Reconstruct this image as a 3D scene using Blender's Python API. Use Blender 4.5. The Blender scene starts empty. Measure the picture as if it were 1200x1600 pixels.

* * *

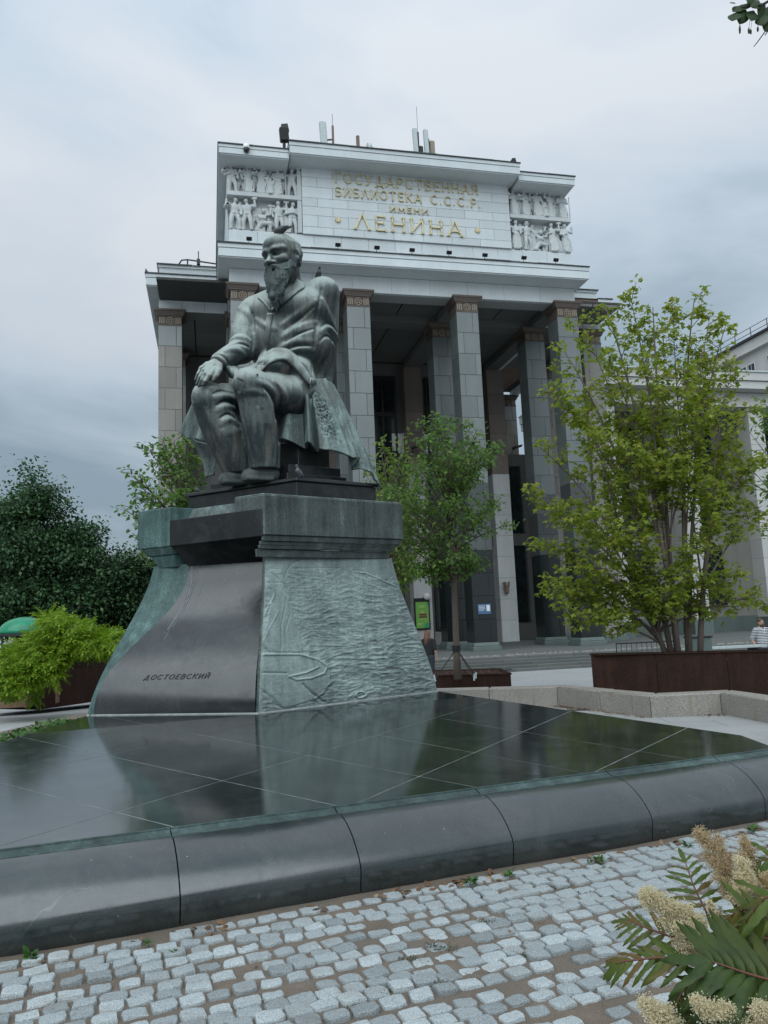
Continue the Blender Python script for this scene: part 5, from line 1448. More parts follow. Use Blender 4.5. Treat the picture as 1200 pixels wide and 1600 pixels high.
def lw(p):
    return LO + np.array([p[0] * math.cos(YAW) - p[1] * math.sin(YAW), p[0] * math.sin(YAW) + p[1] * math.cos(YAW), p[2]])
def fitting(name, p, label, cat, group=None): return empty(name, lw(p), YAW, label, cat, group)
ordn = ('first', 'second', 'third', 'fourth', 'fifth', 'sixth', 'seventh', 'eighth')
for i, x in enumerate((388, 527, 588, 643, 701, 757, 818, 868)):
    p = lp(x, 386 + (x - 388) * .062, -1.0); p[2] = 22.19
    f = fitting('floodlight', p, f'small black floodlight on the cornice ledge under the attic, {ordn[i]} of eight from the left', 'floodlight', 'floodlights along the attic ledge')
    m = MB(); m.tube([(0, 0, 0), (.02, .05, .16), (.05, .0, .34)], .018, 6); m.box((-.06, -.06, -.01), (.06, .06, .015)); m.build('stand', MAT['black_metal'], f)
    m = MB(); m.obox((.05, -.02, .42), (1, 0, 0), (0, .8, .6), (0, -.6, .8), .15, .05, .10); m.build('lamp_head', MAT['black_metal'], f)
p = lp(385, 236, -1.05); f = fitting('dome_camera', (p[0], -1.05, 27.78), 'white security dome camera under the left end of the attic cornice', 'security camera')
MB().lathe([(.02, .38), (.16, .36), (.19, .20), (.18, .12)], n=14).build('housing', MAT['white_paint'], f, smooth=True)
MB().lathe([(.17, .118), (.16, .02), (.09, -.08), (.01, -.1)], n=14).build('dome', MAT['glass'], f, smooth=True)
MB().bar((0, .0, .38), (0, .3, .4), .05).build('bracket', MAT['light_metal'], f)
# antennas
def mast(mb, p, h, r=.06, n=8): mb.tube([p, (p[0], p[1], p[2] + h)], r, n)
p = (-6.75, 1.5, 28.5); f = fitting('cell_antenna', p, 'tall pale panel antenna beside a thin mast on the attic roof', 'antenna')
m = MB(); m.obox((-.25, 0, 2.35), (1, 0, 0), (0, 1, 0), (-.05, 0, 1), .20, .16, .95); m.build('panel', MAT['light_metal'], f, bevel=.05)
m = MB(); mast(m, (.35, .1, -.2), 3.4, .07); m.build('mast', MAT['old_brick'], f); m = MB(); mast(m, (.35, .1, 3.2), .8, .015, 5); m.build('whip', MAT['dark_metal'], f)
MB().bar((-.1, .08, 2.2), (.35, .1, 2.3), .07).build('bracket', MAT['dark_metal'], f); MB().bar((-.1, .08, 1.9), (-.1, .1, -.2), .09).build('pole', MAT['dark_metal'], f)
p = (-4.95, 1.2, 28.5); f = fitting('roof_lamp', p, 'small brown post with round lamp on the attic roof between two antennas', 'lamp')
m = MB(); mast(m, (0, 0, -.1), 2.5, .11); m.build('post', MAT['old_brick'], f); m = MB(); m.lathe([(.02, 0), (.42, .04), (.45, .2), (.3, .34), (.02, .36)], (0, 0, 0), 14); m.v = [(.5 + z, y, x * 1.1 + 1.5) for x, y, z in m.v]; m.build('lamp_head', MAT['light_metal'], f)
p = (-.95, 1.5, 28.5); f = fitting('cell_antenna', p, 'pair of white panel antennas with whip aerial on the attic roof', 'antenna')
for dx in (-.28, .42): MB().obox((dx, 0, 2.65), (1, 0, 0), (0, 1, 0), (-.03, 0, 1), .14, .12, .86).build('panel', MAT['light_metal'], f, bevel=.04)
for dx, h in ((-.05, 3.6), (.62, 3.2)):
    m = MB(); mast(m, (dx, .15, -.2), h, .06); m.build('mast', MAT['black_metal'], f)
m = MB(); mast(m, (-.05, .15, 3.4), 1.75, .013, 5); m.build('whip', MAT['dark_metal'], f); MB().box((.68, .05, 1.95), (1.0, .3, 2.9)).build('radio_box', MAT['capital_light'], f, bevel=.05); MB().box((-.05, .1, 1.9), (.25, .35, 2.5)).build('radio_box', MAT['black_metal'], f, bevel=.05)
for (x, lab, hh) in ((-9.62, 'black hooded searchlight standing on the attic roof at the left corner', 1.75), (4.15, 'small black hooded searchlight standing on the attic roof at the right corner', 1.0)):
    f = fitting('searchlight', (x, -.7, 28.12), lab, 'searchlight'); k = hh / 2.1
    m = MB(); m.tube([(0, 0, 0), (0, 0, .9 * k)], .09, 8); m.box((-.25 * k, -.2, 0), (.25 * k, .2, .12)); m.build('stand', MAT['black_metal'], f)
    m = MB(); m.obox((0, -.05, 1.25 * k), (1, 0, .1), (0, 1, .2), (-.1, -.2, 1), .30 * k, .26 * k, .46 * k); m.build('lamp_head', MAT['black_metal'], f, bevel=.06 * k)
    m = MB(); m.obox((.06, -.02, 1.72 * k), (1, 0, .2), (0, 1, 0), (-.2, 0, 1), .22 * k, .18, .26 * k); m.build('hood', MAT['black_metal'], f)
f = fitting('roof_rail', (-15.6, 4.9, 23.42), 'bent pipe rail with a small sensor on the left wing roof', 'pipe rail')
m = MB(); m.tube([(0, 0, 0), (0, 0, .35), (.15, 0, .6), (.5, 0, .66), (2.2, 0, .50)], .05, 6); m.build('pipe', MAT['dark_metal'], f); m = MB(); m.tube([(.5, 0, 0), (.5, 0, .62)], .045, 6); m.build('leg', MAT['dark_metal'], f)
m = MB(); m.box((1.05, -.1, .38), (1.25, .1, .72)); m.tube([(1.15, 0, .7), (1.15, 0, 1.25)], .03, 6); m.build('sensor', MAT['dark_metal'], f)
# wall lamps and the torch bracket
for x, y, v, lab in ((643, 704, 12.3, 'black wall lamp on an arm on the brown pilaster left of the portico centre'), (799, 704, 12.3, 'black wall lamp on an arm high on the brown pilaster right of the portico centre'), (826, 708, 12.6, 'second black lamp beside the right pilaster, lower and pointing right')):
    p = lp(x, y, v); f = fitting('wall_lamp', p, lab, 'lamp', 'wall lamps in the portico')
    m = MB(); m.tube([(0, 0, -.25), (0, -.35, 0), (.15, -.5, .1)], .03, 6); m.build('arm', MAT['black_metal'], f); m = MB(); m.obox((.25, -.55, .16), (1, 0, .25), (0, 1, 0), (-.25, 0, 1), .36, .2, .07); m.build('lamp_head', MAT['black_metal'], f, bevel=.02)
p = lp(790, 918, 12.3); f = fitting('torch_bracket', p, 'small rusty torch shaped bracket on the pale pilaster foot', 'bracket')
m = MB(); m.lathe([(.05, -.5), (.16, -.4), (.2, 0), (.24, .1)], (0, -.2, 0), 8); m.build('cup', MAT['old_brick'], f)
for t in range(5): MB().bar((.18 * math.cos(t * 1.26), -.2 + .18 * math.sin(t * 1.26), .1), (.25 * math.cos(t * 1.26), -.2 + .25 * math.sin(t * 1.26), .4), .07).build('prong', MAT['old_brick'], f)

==

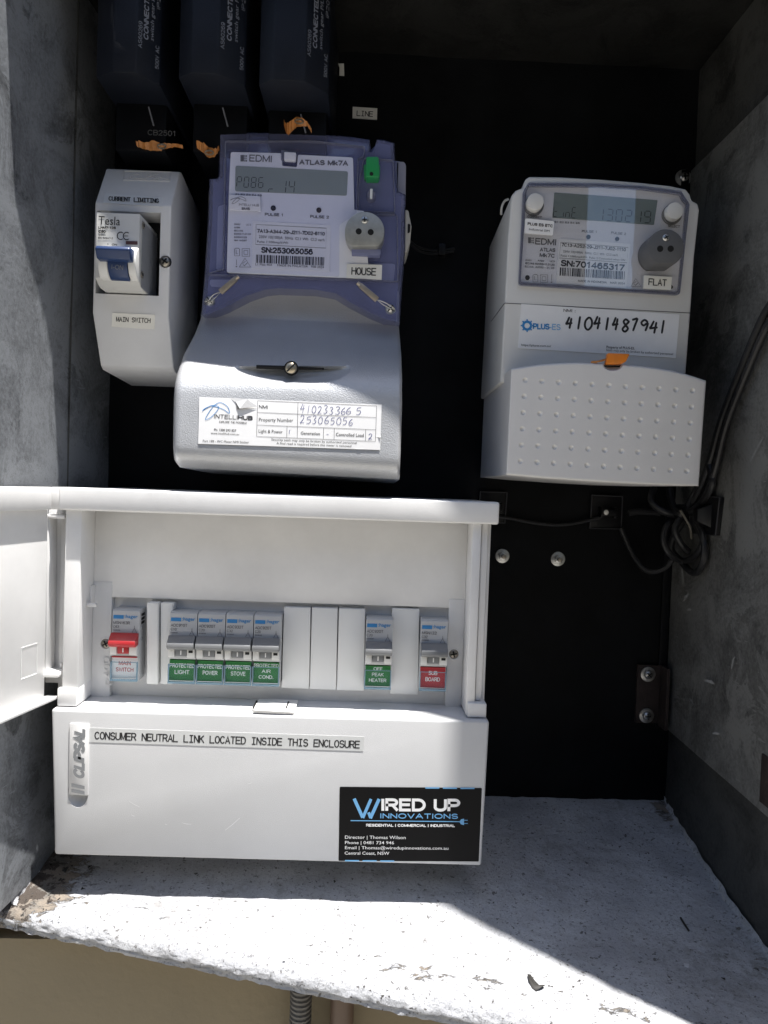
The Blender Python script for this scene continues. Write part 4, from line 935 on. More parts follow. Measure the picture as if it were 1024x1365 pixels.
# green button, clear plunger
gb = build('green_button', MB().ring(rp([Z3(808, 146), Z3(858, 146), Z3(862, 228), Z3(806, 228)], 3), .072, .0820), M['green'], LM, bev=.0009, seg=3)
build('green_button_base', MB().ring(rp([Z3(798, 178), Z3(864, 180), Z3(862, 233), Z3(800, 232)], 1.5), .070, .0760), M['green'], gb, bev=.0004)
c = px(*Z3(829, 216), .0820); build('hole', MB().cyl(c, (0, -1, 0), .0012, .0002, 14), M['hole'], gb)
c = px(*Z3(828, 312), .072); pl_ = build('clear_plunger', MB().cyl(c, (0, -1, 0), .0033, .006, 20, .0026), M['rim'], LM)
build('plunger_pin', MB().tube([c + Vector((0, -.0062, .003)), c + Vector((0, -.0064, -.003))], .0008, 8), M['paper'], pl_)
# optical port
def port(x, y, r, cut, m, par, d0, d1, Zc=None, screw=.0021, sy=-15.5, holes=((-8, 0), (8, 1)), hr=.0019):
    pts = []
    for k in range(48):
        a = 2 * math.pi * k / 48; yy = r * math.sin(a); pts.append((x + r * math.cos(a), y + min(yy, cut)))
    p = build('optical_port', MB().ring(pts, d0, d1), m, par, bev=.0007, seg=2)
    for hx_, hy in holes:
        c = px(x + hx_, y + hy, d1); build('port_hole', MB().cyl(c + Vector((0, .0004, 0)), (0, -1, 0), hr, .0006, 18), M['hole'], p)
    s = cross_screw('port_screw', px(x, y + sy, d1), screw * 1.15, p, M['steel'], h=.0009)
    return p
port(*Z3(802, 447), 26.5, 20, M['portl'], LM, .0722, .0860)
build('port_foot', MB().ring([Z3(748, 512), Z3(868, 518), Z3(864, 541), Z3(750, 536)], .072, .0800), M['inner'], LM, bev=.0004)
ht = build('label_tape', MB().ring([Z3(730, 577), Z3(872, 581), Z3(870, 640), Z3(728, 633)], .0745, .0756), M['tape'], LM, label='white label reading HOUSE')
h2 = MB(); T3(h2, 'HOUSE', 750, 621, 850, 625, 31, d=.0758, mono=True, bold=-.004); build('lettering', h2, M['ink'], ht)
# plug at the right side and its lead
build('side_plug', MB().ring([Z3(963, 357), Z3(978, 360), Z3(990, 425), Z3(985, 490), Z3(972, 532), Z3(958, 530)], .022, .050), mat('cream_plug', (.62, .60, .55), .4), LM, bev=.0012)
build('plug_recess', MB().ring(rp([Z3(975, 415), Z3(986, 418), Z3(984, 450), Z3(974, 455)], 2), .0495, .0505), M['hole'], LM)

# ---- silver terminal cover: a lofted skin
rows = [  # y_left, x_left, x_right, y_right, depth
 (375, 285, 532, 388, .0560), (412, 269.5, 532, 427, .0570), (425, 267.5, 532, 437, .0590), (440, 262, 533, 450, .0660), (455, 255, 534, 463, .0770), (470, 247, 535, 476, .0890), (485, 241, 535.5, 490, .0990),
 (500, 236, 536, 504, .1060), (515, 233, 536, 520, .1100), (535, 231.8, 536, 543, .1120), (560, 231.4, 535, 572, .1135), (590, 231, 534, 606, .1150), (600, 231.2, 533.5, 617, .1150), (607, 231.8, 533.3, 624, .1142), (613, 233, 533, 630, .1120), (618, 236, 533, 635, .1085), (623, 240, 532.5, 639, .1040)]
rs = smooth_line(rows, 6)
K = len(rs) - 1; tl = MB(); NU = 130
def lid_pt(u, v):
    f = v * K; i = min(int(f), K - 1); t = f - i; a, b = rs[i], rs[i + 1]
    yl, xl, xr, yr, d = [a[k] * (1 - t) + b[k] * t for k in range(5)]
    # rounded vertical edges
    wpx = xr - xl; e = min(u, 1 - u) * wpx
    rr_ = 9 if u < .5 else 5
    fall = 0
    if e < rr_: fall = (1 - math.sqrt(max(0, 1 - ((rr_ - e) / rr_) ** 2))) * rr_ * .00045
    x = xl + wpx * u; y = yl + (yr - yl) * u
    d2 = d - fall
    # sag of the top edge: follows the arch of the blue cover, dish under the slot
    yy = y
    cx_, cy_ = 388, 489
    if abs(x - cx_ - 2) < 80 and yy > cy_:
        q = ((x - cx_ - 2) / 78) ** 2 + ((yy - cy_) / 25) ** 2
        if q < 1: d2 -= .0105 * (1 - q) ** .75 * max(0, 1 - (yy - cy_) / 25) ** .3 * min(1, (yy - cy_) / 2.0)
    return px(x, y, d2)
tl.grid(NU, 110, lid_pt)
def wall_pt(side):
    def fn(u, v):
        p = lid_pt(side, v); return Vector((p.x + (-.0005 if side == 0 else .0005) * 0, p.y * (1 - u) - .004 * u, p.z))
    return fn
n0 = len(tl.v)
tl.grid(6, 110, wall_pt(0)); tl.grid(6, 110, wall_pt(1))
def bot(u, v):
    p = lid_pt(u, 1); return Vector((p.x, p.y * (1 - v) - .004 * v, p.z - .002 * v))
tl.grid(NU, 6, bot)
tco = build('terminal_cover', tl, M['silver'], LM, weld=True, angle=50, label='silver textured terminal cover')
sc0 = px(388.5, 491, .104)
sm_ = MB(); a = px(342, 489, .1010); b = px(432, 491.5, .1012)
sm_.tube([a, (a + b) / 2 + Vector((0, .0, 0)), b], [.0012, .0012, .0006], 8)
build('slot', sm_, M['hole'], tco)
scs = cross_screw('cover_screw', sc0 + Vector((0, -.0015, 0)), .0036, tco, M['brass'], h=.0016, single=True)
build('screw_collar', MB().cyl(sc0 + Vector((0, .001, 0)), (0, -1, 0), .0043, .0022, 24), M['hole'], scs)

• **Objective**
Gather from the entries above all lines that include the string "empty".

• **Full response**
Reconstruct this image as a 3D scene using Blender's Python API. Use Blender 4.5. The Blender scene starts empty. Measure the picture as if it were 1200x1600 pixels.
def fitting(name, p, label, cat, group=None): return empty(name, lw(p), YAW, label, cat, group)